Can I ask, I know it’s hard to predict, but how much time do you predict between backwards-incompatible (major) releases post 1.0? I guess there is a tradeoff between too much churn (annoying users), and releasing a whole swath of changes simultaneously (resulting in fragmentation e.g. python 3). I note that Swift seems to be doing this roughly yearly so far…
It is hard to say, but I think that we should probably not wait as long between major versions as languages have in the past and follow closer to the Swift model – especially if we can provide really good tooling to make upgrading smooth. And of course, if we’re going to break compatibility, we need to also add really worthwhile new features to motivate taking the trouble of upgrading. Julia 2.0 could maybe be two years or so after 1.0 – but that’s a pretty big guess, and we’ll have to see how far we can get with backwards compatible 1.x releases and whether there are really compelling backwards incompatible changes that we want to make.
Removing a deprecation is a breaking change. It’s debatable whether adding a deprecation should be considered breaking - considering how slow having deprecation warnings makes code, I’m of the opinion that adding deprecations shouldn’t be done between 1.x and 1.y releases either.
I don’t believe I ever said that 0.6 would definitely be 1.0-alpha, although we are certainly trying to frontload as many breaking changes into 0.6 as we can. There will, however, still be changes between 0.6 and 1.0 or there wouldn’t be much point in going through the additional release cycle.
It remains to be determined how we handle deprecations post 1.0. Once 1.0 is out, there will be a collective process of stop, relax and contemplate how we continue from there.
They are all pretty small PRs and (I believe) fairly uncontroversial. It is my opinion that the test output PRs significantly improves the user experience for the testing framework.
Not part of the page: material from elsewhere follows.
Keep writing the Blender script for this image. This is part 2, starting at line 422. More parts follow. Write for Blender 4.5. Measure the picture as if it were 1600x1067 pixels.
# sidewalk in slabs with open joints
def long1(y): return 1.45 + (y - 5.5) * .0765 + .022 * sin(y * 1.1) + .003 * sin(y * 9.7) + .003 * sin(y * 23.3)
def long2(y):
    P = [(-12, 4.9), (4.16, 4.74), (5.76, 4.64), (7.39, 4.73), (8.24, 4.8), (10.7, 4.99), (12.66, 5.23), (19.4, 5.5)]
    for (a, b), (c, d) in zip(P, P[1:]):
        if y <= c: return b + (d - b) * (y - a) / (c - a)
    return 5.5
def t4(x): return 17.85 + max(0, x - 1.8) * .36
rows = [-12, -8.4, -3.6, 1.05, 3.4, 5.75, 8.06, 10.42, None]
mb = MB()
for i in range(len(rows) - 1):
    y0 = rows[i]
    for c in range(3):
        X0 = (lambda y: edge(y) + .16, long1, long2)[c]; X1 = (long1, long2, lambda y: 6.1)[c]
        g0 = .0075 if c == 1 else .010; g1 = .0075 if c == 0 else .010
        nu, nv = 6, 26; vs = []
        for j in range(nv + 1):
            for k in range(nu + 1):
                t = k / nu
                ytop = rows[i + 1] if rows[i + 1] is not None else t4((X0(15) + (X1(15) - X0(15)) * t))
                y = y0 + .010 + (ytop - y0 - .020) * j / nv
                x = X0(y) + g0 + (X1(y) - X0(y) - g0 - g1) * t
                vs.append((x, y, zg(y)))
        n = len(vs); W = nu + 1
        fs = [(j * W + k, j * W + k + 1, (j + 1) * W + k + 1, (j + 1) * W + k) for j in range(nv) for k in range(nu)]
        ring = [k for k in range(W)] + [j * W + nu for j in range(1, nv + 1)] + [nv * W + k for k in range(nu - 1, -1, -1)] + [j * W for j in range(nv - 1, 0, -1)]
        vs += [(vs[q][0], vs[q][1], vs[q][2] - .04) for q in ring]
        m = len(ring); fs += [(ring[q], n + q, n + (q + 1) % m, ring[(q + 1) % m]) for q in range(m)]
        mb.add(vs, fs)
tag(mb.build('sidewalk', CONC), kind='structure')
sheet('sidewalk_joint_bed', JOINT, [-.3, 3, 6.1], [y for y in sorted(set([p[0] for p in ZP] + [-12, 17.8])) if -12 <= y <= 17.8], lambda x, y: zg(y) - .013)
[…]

I should add that if you’ve got commit bit and you want a PR included, putting the 0.6.0 milestone on it is helpful so that it shows up in the appropriate PR search.
Certainly feature freeze has been extended by at least one month. But with the type system revision being merged, the most important major feature is now in, no?
Some of these are not breaking so can happen after feature freeze – about half of them are behavioral changes and need to get merged first. Fortunately, they’re all pretty far along.